3.8. De rechtbank stelt vast dat eiser [eiser3] in bezwaar andere gronden heeft aangevoerd dan alle overige eisers. In het bestreden besluit gericht aan eiser [eiser3] is verweerder ingegaan op alle door eiser aangevoerde bezwaren en is dan ook sprake geweest van een volledige heroverweging. De rechtbank zal het beroep van eiser [eiser3] ongegrond verklaren. Voor een veroordeling van verweerder in de proceskosten of een vergoeding van het griffierecht ziet de rechtbank in het geval van eiser [eiser3] dan ook geen aanleiding.
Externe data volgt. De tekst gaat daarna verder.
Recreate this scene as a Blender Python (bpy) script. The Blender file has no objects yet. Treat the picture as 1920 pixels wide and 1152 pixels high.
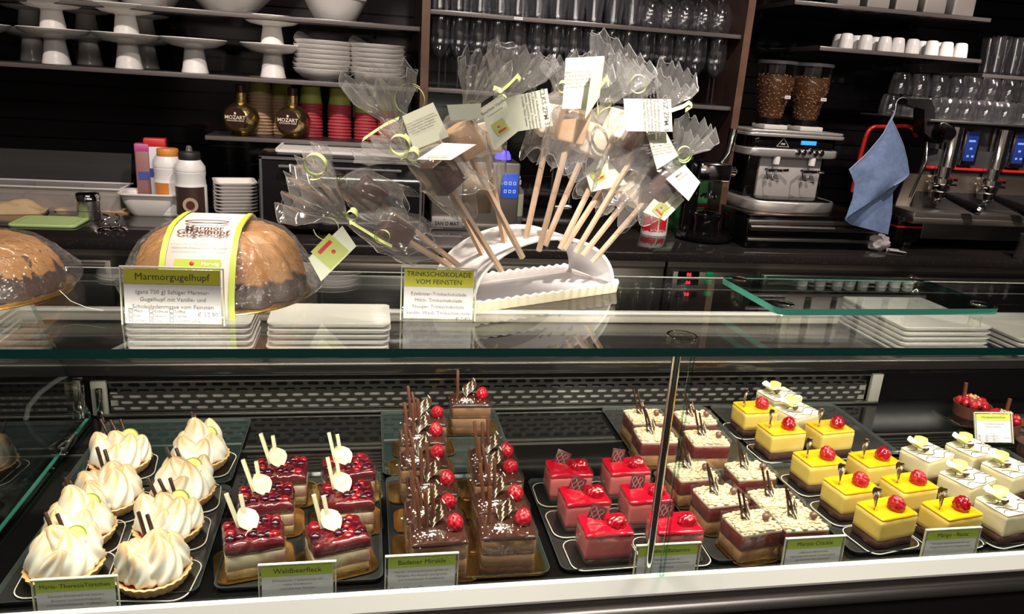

met betrekking tot de zaken AWB 12/3579 WWB, AWB 12/3826 WWB, AWB 12/3829 WWB, AWB 12/4527 WWB, AWB 12/4528 WWB, AWB 12/4534 WWB, AWB 12/4542 WWB, AWB 12/4559 WWB, AWB 12/4560 WWB en AWB 12/4562 WWB:
- verklaart de beroepen gegrond;
- vernietigt de bestreden besluiten;
- bepaalt dat de rechtsgevolgen van de vernietigde bestreden besluiten in stand blijven;
- bepaalt dat verweerder aan eisers het door hen betaalde griffierecht van € 378,- ( 9 keer € 42,-) vergoedt;
- veroordeelt verweerder in de proceskosten van het geding tot een bedrag van € 1.416,-, te betalen aan eisers;
met betrekking tot de zaak AWB 12/3829 WWB:
- verklaart het beroep ongegrond.
Deze uitspraak is gedaan door mr. J.H.M. van de Ven, voorzitter,
mrs. H.G. Schoots en C. Bakker, leden, in aanwezigheid van
mr. R. Gort, griffier.
De beslissing is in het openbaar uitgesproken op 27 februari 2013.
de griffier de voorzitter
Rechtsmiddel
Tegen deze uitspraak kan binnen zes weken na de dag van verzending daarvan hoger beroep worden ingesteld bij de Centrale Raad van Beroep.